Zettelkasten in Sublime (a note on Dan Sheffler’s script)

I’ve rapidly become a huge fan of Dan Sheffler’s workflow. One thing that I’m really looking forward to trying out is is ‘Zettelkasten‘(also here), a kind of flat wiki-like approach to note taking. I have always struggled with effective notetaking, but combining his markdown export from pdfs (via Skim) with the zettelkasten (which I could then push to github for open-notebooking purposes, or feed to Jekyll, or text mining, etc) has me (geek that I am) rather excited about the prospects.

Anyway, I’ve just gotten everything working. Here’s how:

1. Install Sublime Text 3.
2. Download the MyWiki zip from Dan’s repo on Github.
3. Install Package Control from packagecontrol.io

3a (because I forget this step when I first published this post: Install Bracketeer plugin; go to preferences – package control – install packages – type in ‘bracketeer’, select it, hit enter).
4. Open Sublime Text 3.
5. Under Preferences, go to ‘browse packages’. This opens the package location in your finder.
6. Meanwhile, unzip the MyWiki plugin. Copy the MyWiki folder to the package location.
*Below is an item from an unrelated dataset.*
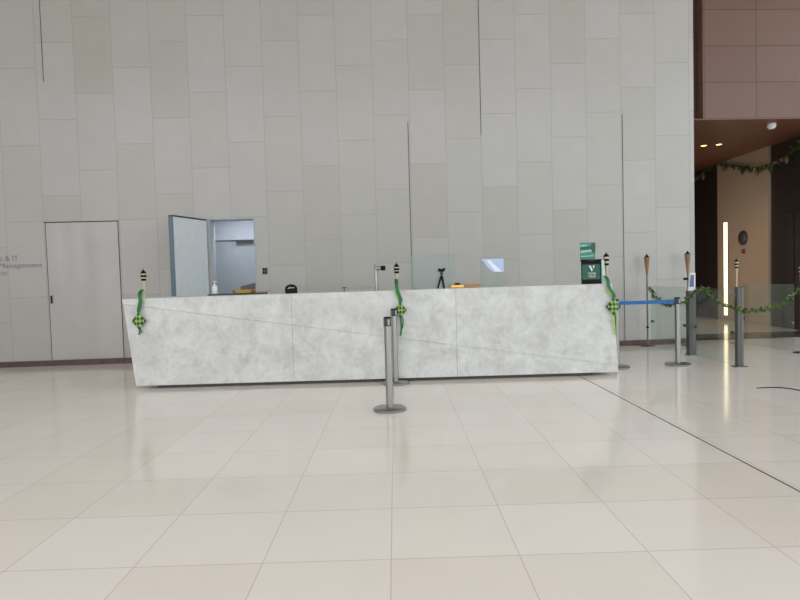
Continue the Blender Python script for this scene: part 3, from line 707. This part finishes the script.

I had trouble getting Sublime 3 to recognize the ‘keymap’, that is, the file telling Sublime what keys fire up what commands in the MyWiki.py file. I renamed it to ‘Default (OSX).sublime-keymap’ which should’ve solved the problem, but didn’t.

7. So instead, I went to Preferences – key bindings – user, and copied the text of Dan’s file into this default one.
8. In the file ‘MyWiki.sublime-settings’ I changed the wiki_directory like so:

“wiki_directory”: “/Users/shawngraham/Documents/notes-experiment-sublime/”,

I saved everything, restarted sublime text, and voila!

Screen Shot 2015-07-01 at 3.52.10 PM
Hard to see it, but I’ve just typed [[ in a markdown document, and an autocomplete with all of the file names (that is, notecards) appears so that I can ensure consistency across my files or create a new note.